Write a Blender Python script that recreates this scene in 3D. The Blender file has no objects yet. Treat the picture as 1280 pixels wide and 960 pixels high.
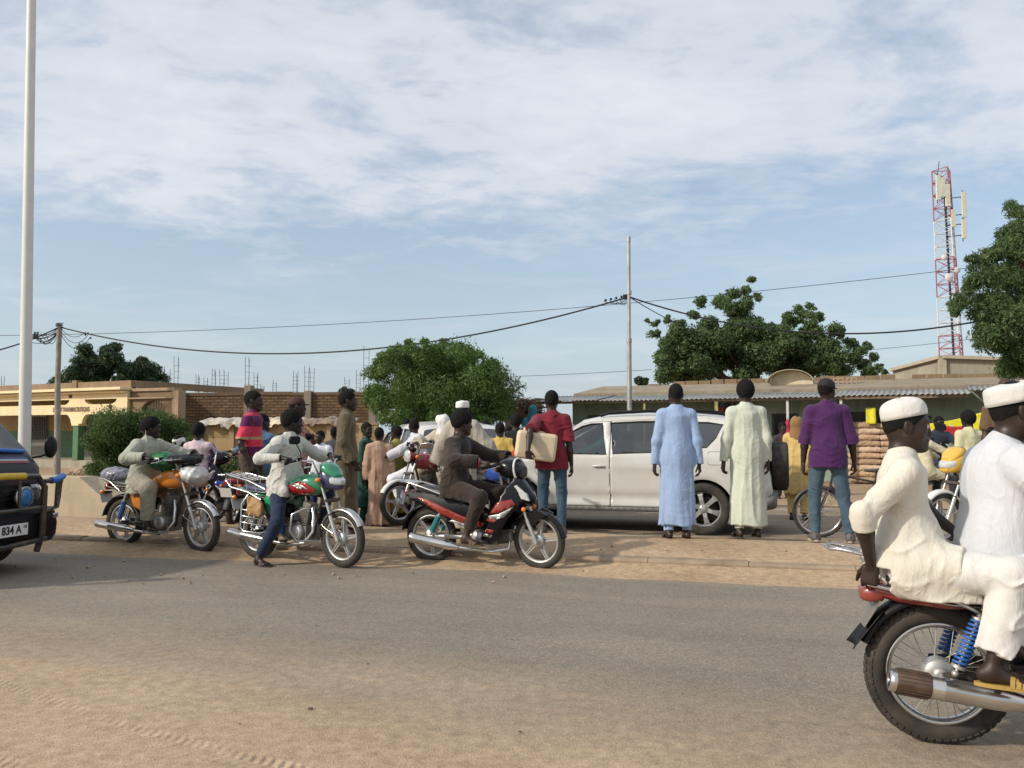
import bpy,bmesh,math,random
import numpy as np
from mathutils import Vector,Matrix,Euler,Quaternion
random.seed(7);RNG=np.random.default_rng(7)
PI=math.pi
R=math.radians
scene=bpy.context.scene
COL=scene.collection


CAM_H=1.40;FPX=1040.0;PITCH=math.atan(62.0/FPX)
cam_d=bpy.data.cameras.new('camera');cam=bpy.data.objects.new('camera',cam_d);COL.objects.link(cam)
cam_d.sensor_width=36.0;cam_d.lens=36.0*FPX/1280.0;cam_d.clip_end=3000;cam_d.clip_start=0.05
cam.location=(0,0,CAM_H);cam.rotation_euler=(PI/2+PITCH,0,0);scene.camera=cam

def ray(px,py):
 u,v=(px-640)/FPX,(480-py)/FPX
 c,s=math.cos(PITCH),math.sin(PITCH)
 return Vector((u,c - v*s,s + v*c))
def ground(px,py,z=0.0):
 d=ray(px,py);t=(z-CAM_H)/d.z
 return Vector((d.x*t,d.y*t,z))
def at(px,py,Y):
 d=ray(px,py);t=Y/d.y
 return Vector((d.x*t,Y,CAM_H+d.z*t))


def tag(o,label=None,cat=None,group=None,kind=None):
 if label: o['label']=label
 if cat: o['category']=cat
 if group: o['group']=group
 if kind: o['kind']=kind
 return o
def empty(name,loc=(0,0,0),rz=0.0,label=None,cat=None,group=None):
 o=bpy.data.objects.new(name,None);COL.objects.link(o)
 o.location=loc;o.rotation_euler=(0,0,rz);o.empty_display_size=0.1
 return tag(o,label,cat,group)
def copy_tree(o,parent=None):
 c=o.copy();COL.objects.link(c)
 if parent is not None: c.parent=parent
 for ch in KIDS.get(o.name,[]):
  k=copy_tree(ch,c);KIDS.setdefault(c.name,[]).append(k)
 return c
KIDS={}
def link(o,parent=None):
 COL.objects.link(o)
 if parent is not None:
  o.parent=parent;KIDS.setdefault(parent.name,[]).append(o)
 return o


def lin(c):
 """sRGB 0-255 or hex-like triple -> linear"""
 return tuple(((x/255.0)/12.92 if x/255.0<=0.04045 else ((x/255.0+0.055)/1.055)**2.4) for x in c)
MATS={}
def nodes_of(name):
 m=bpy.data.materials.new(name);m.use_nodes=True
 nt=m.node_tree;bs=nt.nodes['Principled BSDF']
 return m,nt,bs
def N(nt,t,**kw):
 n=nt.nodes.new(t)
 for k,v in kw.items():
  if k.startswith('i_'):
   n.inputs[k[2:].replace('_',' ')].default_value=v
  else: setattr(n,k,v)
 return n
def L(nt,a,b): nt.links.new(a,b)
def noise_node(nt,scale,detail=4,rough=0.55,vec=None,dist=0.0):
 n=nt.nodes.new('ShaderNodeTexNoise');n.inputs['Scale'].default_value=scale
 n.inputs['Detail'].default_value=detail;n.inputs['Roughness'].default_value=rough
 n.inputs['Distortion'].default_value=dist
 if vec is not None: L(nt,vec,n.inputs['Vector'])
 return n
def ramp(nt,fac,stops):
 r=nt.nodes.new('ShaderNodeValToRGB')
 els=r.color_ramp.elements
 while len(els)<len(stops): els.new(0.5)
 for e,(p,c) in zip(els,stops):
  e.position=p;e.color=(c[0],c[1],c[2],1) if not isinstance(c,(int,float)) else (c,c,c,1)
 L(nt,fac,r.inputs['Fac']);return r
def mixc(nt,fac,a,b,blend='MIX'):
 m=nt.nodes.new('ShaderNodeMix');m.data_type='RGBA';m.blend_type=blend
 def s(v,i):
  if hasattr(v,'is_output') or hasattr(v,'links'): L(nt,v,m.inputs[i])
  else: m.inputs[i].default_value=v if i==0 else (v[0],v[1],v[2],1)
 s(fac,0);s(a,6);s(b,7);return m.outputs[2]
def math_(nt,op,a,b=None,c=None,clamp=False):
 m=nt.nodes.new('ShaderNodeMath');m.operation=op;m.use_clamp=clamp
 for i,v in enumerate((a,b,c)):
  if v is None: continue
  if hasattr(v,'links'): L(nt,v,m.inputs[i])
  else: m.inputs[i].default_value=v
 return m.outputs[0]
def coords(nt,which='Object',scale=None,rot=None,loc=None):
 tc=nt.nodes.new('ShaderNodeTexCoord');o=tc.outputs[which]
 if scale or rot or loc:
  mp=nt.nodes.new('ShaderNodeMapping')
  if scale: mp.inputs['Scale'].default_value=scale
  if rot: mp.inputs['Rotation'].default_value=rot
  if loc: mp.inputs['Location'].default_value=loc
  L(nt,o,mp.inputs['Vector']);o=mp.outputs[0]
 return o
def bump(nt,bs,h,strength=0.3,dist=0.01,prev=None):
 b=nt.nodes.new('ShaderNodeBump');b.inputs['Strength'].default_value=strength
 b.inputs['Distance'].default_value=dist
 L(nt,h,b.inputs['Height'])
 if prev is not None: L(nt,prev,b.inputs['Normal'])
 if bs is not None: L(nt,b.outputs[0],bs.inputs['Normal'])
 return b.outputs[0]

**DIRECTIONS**
Please repeat exactly the data above from its first line to the line that contains "return Vector((d.x*t,Y,CAM_H+d.z*t))", inclusive, and leave every picture out.

**WORKED SOLUTION**
Write a Blender Python script that recreates this scene in 3D. The Blender file has no objects yet. Treat the picture as 1280 pixels wide and 960 pixels high.
import bpy,bmesh,math,random
import numpy as np
from mathutils import Vector,Matrix,Euler,Quaternion
random.seed(7);RNG=np.random.default_rng(7)
PI=math.pi
R=math.radians
scene=bpy.context.scene
COL=scene.collection


CAM_H=1.40;FPX=1040.0;PITCH=math.atan(62.0/FPX)
cam_d=bpy.data.cameras.new('camera');cam=bpy.data.objects.new('camera',cam_d);COL.objects.link(cam)
cam_d.sensor_width=36.0;cam_d.lens=36.0*FPX/1280.0;cam_d.clip_end=3000;cam_d.clip_start=0.05
cam.location=(0,0,CAM_H);cam.rotation_euler=(PI/2+PITCH,0,0);scene.camera=cam

def ray(px,py):
 u,v=(px-640)/FPX,(480-py)/FPX
 c,s=math.cos(PITCH),math.sin(PITCH)
 return Vector((u,c - v*s,s + v*c))
def ground(px,py,z=0.0):
 d=ray(px,py);t=(z-CAM_H)/d.z
 return Vector((d.x*t,d.y*t,z))
def at(px,py,Y):
 d=ray(px,py);t=Y/d.y
 return Vector((d.x*t,Y,CAM_H+d.z*t))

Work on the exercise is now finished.